Suspension is reasonably soft, but with almost no body roll. Bumps and potholes are handled without too much drama, and there was very little that could lead to any drama in everyday driving. Part of the comfortable drive might be down to the Trend’s thicker tyres/small wheels combo. The Titanium might have harder driving characteristics. Dirt roads handled well as well.

The Ecoboost model has start/stop functionality, but is very choosey about when it uses it – it will not switch off if the air conditioner is running, or if the engine is not running at the right temperature yet. In use it works very well, and actually very seemless in everyday use. The Ecoboost also comes with hill ascent control, which I did not expect in a car this small. But it works well in Cape Town’s hilly stop streets.
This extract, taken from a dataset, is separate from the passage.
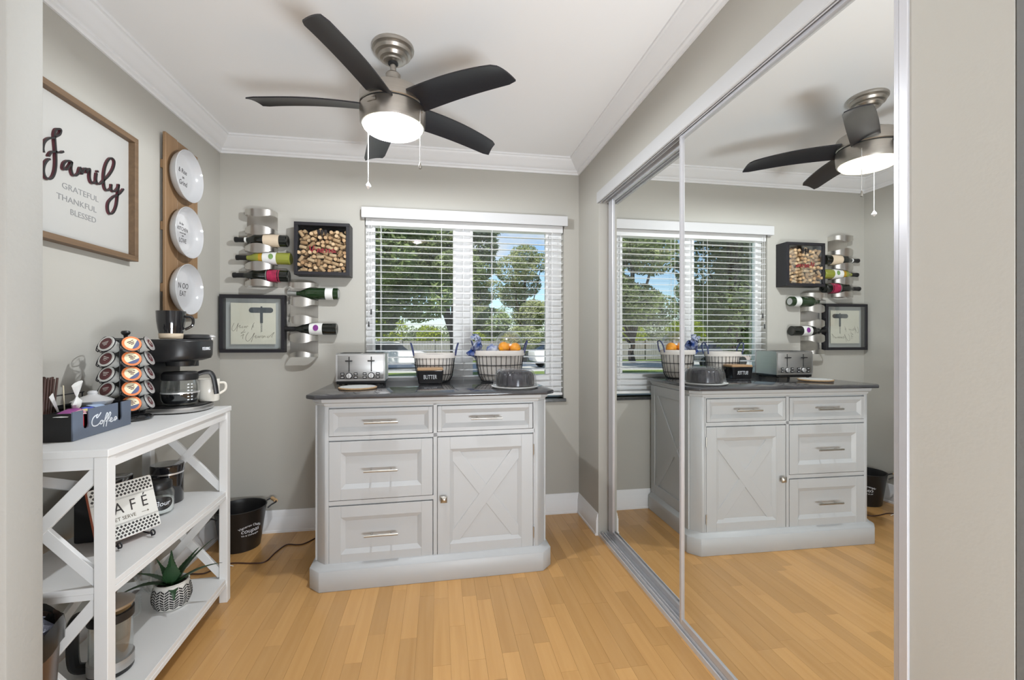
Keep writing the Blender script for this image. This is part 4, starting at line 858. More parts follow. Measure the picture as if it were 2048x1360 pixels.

The Fiesta does lack some of the fancier driving dynamics features like torque vectoring, and the Trend model also lack ESP which will make some over-enthusiastic drivers a little more confident. One again I think the Titanium model might be worth the additional outlay.

Then again, if it is driving dynamics your after, you should not even bother with this model. The Fiesta ST is out there, and we are reviewing it soon as well…


Fiesta-Rear-2013The Fiesta Ecoboost is a great little car – while the Ecoboost engine might look like the sensible buy, it is indeed a lot of fun to drive. While other brands are opting for efficient engines which are aimed only at eventual fuel usage, the Ecoboost is a more sporty drive.

The Fiesta Ecoboost is in my opinion the best small hatchback in South Africa. Traditionalists might stick with their VW Polos, but from a engineering and technologist standpoint, nothing comes close to it.

In terms of small power plants which give great fuel economy the Fiesta’s biggest competitor might come in the somewhat odd form of the Polo Bluemotion. While it is way down on power, it also uses a tiny 3 cylinder power plant (albeit with diesel).

At R213 000 the Fiesta Ecoboost does come in a little dearer than the VW Polo Bluemotion, but you do get a car that is a lot more fun to drive.